Kelley agreed that having an outsider on the board to bring a fresh perspective can be valuable, so she does not consider regular attendance at school board meetings a prerequisite. More than anything, she wants board members who are critical thinkers rather than rubber stampers and who will work with rather than antagonize parents or teachers' unions.
But for candidates Boggs and Metcalfe — a Republican and a Democrat, respectively — prior school board experience is paramount. Both said they want to bolster training efforts to ensure incoming board members have a solid understanding of their fiscal and legal responsibilities before swearing-in.
The two highlighted Watson’s November appointment of Becky Proudfit to the Peoria governing board as having missed the mark.
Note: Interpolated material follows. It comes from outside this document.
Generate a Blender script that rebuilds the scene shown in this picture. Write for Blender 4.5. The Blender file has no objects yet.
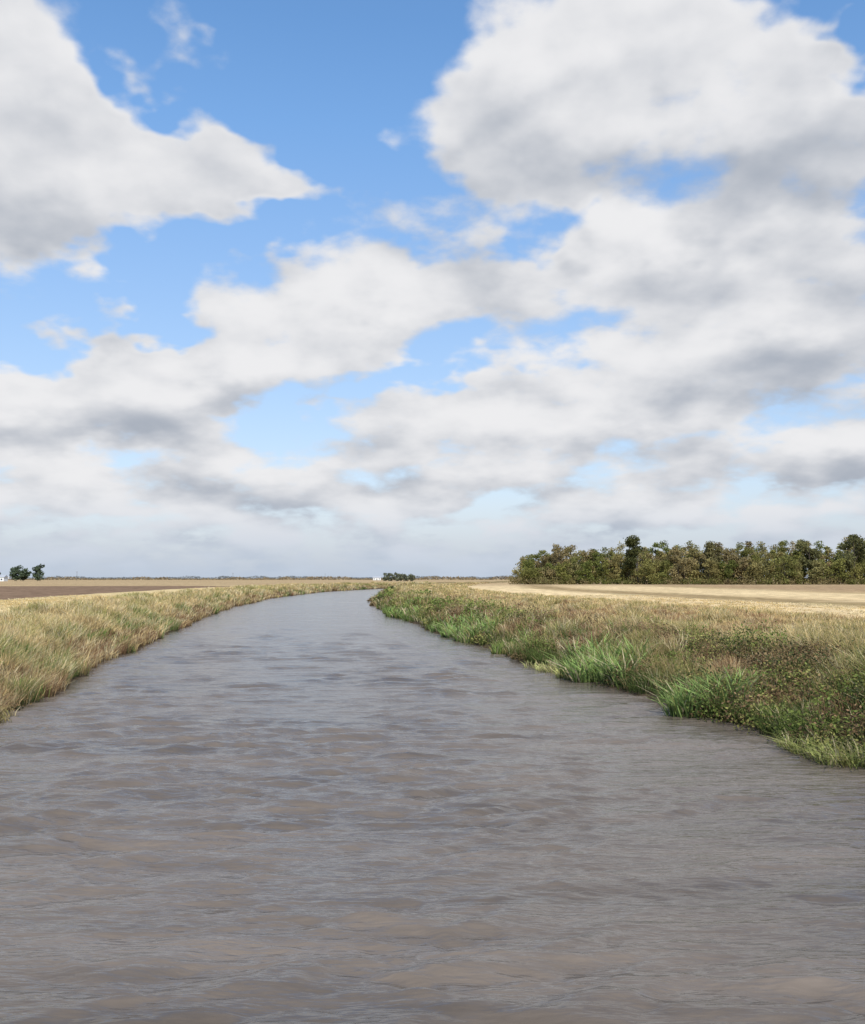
import bpy, math
import numpy as np
rng=np.random.default_rng(7)
scene=bpy.context.scene
CAMH=5.0; PITCH=math.radians(3.78); FZ=2.3

# ---------------------------------------------------------------- helpers
_lat=rng.random((256,256))
def vnoise(x,y):
    xi=np.floor(x).astype(int); yi=np.floor(y).astype(int)
    fx=x-xi; fy=y-yi; fx=fx*fx*(3-2*fx); fy=fy*fy*(3-2*fy)
    a=_lat[xi%256,yi%256]; b=_lat[(xi+1)%256,yi%256]; c=_lat[xi%256,(yi+1)%256]; d=_lat[(xi+1)%256,(yi+1)%256]
    return (a*(1-fx)+b*fx)*(1-fy)+(c*(1-fx)+d*fx)*fy
def fbm(x,y,o=4):
    s=0;a=.5;t=0
    for i in range(o):
        s=s+a*vnoise(x*2**i+17.3*i,y*2**i+5.1*i); t+=a; a*=.5
    return s/t
def sstep(a,b,x):
    t=np.clip((x-a)/(b-a),0,1); return t*t*(3-2*t)
def quads_mesh(name,V,Q,C=None,mat=None,smooth=False,attrs=None):
    me=bpy.data.meshes.new(name)
    V=np.asarray(V,np.float32); Q=np.asarray(Q,np.int32)
    me.vertices.add(len(V)); me.vertices.foreach_set('co',V.ravel())
    me.loops.add(Q.size); me.loops.foreach_set('vertex_index',Q.ravel())
    me.polygons.add(len(Q)); me.polygons.foreach_set('loop_start',np.arange(0,Q.size,4,dtype=np.int32))
    me.update(calc_edges=True)
    me.polygons.foreach_set('use_smooth',np.full(len(Q),smooth))
    if C is not None:
        at=me.color_attributes.new('Col','FLOAT_COLOR','POINT')
        c4=np.ones((len(V),4),np.float32); c4[:,:3]=C; at.data.foreach_set('color',c4.ravel())
    me.update()
    if mat: me.materials.append(mat)
    ob=bpy.data.objects.new(name,me); scene.collection.objects.link(ob); return ob
def nt(mat):
    mat.use_nodes=True; t=mat.node_tree; t.nodes.clear(); return t,t.nodes,t.links

# canal edge curves
yy=np.arange(-120,9000,2.0)
def curve(pts):
    p=np.array(pts,float); v=np.interp(yy,p[:,0],p[:,1])
    for k in (9,21):
        ker=np.hanning(k+2); ker/=ker.sum()
        v=np.convolve(np.pad(v,k//2+1,mode='edge'),ker,'same')[k//2+1:-(k//2+1)]
    return v
LP=[(-200,8),(0,-9.8),(34.7,-15),(44.6,-16.6),(65,-19.9),(90,-23.6),(114,-27.0),(167,-34),(250,-40),(357,-40),(454,-28),(600,0),(800,60),(1200,220),(9000,4000)]
RP=[(-200,52),(0,17),(27.2,11.8),(34.7,10.4),(49,7.6),(85,1.6),(156,-8.5),(227,-13.5),(300,-14),(400,-6),(500,12),(600,34),(800,92),(1200,252),(9000,4032)]
_L=curve(LP); _R=curve(RP)
def Ledge(y): return np.interp(y,yy,_L)+ (fbm(y*.16,y*0+3.3,3)-.5)*2.2
def Redge(y): return np.interp(y,yy,_R)+ (fbm(y*.16,y*0+91.7,3)-.5)*2.8
def profile(s,y,side):
    n=fbm(s*.35+40*side,y*.22,4)-.5
    n2=fbm(s*1.3+11*side,y*1.1,3)-.5
    z=np.where(s<0, s*.45, 0)
    rise=1.65*sstep(-.3,4.2,s)+.65*sstep(3,11 if side>0 else 9,s)
    lump=(n*1.3+n2*.5)*sstep(-.5,2,s)*(1-sstep(10,20,s))
    far=(fbm(s*.03+9,y*.02,3)-.5)*.3*sstep(12,40,s)
    return np.maximum(z+rise+lump+far,-1.6)
def close(y): return sstep(1000,1150,y)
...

Proudfit previously volunteered in her children’s school but otherwise lacked public school experience.
“Nice enough lady, I’m sure, but we aren’t worried about nice," Metcalfe said. "We’re worried about being able to know what the impact of a legal decision on a school board level has not only on the community but the superintendent, the staff, the administration and the student. ... Bringing somebody in who has zero background is a failure of epic proportions.”
Proudfit previously told The Arizona Republic she hoped to unify the district and build bridges between board members who were divided over issues related to transgender students’ access to facilities and diversity, equity and inclusion.
Watson defended his appointment as the right choice at the right time for the district. As vindication, he pointed to the governing board’s decision to elect Proudfit its president after just a few meetings.
“I think that speaks to her ability to bring in everybody and respect all different perspectives,” Watson said. “If you meet that criteria to be temperamentally ready to govern, you’re just going to be responsive to your constituents.”